2.6. Dadurch, dass das Bundesverwaltungsgericht – ausgehend von seinem Rechtsirrtum – bei der Beurteilung der Frage, ob ein Selbsteintritt im Sinne des Art 3 Abs 2 Dublin II-VO in Hinblick auf das Familienleben des Beschwerdeführers geboten ist, diese entscheidungswesentlichen Punkte nicht hinreichend gewürdigt hat, wurde der Beschwerdeführer in seinem Recht auf Achtung des Familienlebens verletzt.

III. Ergebnis

1. Der Beschwerdeführer ist somit durch das angefochtene Erkenntnis im verfassungsgesetzlich gewährleisteten Recht auf Achtung des Privat- und Familienlebens verletzt worden.

2. Das Erkenntnis ist daher aufzuheben, ohne dass auf das weitere Beschwerdevorbringen einzugehen ist.

3. Diese Entscheidung konnte gemäß § 19 Abs 4 erster Satz VfGG ohne mündliche Verhandlung in nichtöffentlicher Sitzung getroffen werden.

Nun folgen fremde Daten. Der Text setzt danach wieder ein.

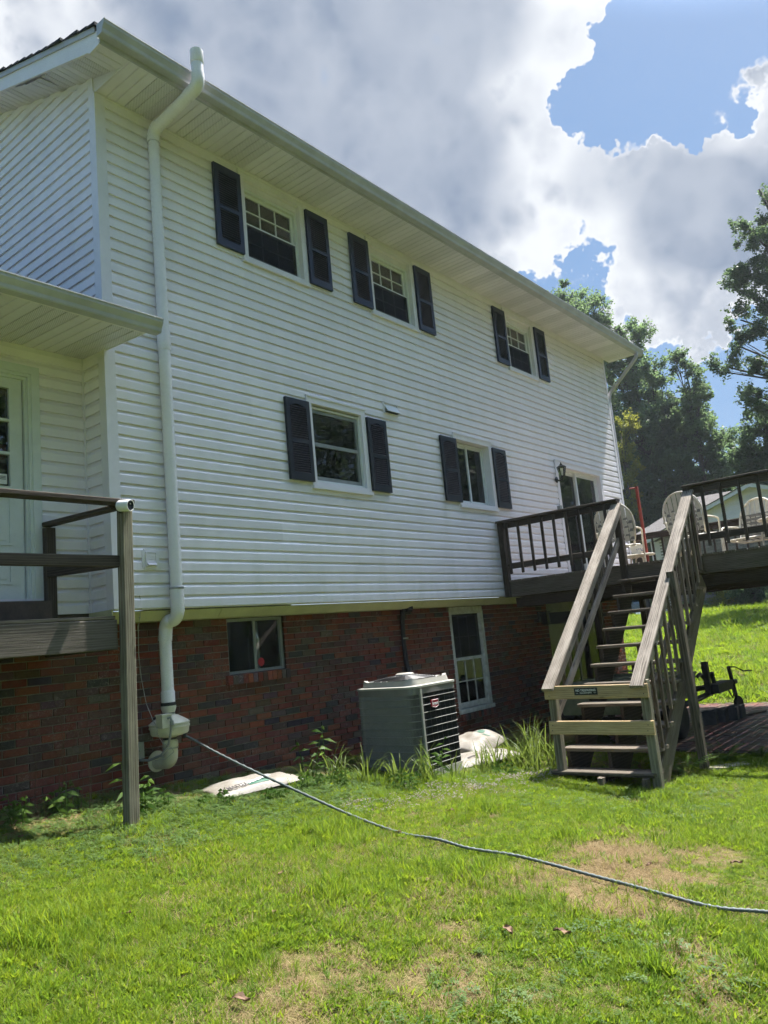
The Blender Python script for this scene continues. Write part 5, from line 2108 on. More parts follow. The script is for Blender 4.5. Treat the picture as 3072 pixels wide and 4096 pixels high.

4. Die Kostenentscheidung beruht auf § 88 VfGG. In den zugesprochenen Kosten ist Umsatzsteuer in Höhe von € 436,– enthalten. Ein Ersatz der ebenfalls verzeichneten Eingabengebühr ist nicht zuzusprechen, da dem unter einem mit der Beschwerde gestellten Antrag auf Bewilligung der Verfahrenshilfe im Umfang von der Befreiung der Eingabengebühr mit Beschluss vom stattgegeben wurde.